Reflecting on the Port Huron Statement, Hayden said in a KOOP-FM interview in 2009 that "these crazy, inspired, visionary documents often come from the young and liberated and innocent. Most of us who wrote it were 21 years old and it remains to be seen whether such a document materializes again..." But, he added, "It’s a little uncanny how the words of the Port Huron Statement echo today, as it’s used in classes and a lot of the students can’t tell when it was written."

Hayden later organized the grassroots Campaign for Economic Democracy in California, and served for 18 years in the California State Assembly and Senate.
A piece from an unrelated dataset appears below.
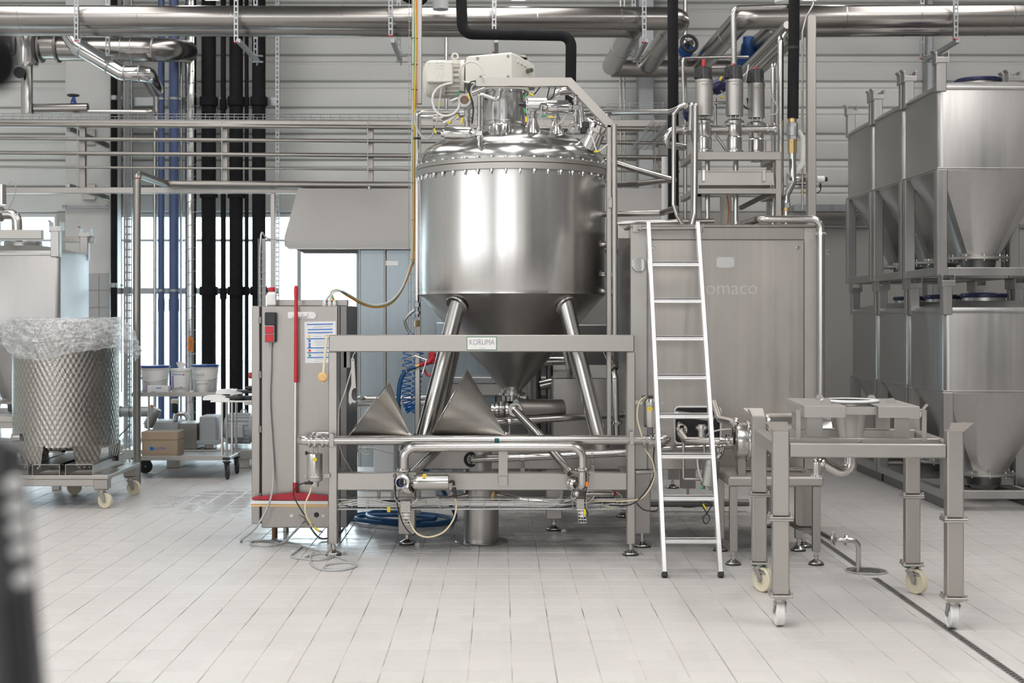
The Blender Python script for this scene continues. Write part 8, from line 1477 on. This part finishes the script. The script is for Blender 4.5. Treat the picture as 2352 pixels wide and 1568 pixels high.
t = T('wall_pipe_stub', 'fat galvanised pipe stub left of the cart', 'pipe', P(288, 960, 14.6)); g = G(); g.tube([P(268, 945, 14.6), P(345, 945, 14.6)], S(24, 14.6)/2, n=22); part(t, 'pipe_body', g, 'galvanised')
for q in (276, 298): g = G(); g.cyl(P(q, 945, 14.6), P(q+3, 945, 14.6), S(26, 14.6)/2, n=22); part(t, 'band', g, 'dark_steel')
t = T('wire_shelf_post', 'slotted galvanised shelf post and braces beside the portal pipe', 'post', P(293, 1035, 14.9)); g = G(); strut(g, (X(293, 14.9), 14.9, 0), (X(293, 14.9), 14.9, 1.35), .05); part(t, 'post', g, 'galvanised'); g = G(); g.cyl(P(300, 975, 14.9), P(270, 1005, 14.9), .008, n=6); part(t, 'brace', g, 'dark_steel')
# steel sink bench, far left behind the drum
g = G(); g.bx(X(-80, 12.9), X(34, 12.9), 12.85, 12.95, Z(968, 12.9), Z(955, 12.9), .004); one('shelf_bar', 'steel bar at the left edge behind the drum', 'bar', g, 'frame_steel')
# low trough behind the frame
g = G(); g.bx(X(790, 12.9), X(905, 12.9), 12.9, 13.4, .12, Z(1085, 12.9), .006); t = one('steel_trough', 'low steel trough seen through the frame opening', 'trough', g, 'vacuum_grey')
for q in (800, 895): g = G(); g.cyl((X(q, 12.9), 13.1, 0), (X(q, 12.9), 13.1, .12), .02, n=10); part(t, 'trough_foot', g, 'tube_steel')
# ---------------------------------------------------------------- out-of-focus control pendant in the foreground
Yz = 1.0; q = lambda n: S(n, Yz); t = T('control_pendant', 'blurred dark control pendant with silver buttons at the left edge', 'pendant', (X(-60, Yz), Yz, 0))
def slab(x0_, x1_, y0_, y1_, Y, d, m_, nm, tilt=.05, b=.004):
    g = G(); a, c = P(x0_, y0_, Y), P(x1_, y1_, Y); M = Matrix.Rotation(-tilt, 3, 'Y'); g.box((a+c)/2, (abs(c.x-a.x), d, abs(a.z-c.z)), b, M); return part(t, nm, g, m_)
slab(-210, 72, 1010, 1640, Yz, .035, 'dark_plastic', 'housing', .095, .012); slab(-190, 6, 1090, 1610, Yz-.019, .004, 'dark_plastic', 'display', .095); slab(26, 62, 1385, 1600, Yz-.02, .006, 'black_plastic', 'lower_frame', .095)
for i, (bx_, by_) in enumerate(((32, 1112), (38, 1165), (43, 1212), (48, 1262), (55, 1328))): g = G(); c = P(bx_, by_, Yz-.02); g.lathe([(0, .008), (q(15), .007), (q(17), .0), (q(17), -.004)], c, (0, -1, 0), 20); part(t, 'push_button', g, 'silver_button')
g = G(); g.tube([P(-60, 1640, Yz), V(X(-60, Yz), Yz, .02)], .012, .02, 12); part(t, 'stand_pole', g, 'black_plastic'); g = G(); g.lathe([(0, 0), (.16, 0), (.16, .01), (.03, .03), (.012, .05)], V(X(-60, Yz), Yz, 0), n=32); part(t, 'stand_base', g, 'black_plastic')
t = T('microphone', 'blurred dark rounded grip at the upper left edge', 'microphone', (X(-60, Yz)-.02, Yz, 0)); g = G(); g.ball(P(-10, 140, Yz), q(72), 18, 12, (.75, .75, 1)); part(t, 'head', g, 'black_foam'); g = G(); g.tube([P(-25, 160, Yz), P(-130, 300, Yz), V(P(-130, 300, Yz).x, Yz, .02)], .009, .05, 10); part(t, 'boom', g, 'black_plastic'); g = G(); g.lathe([(0, 0), (.12, 0), (.12, .01), (.02, .03)], V(P(-130, 300, Yz).x, Yz, 0), n=28); part(t, 'stand_base', g, 'black_plastic')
At that time, The Sacramento Bee called Hayden “the conscience of the Senate.”

Hayden: “My philosophy is that there’s no one prescription for the vast diversity of protesters, progressives, and radicals, and movement activists in this country..."

He believes we should take a "pluralistic approach where we should look to the federal government to protect certain basic standards but also allow cities and states to take more progressive steps where they can, so that we’re not bound by the lowest possible standard."

"You could start with state initiatives, the way California has done for decades, on energy efficiency, on solar power, anti-Nuke, and fuel efficiency standards for automobiles. And linking up with other states, they begin to create a powerful political and economic force for an alternative," he said. "I think we win by building progressive power in certain areas of the country and then eventually the federal government is forced to go along."

Hayden suggests "we should study more how our victories are won and how our defeats are suffered, and learn more about the interaction between social movements and electoral politics and this president... We’ve had a couple of years to see what works and what doesn’t and we need to move forward…"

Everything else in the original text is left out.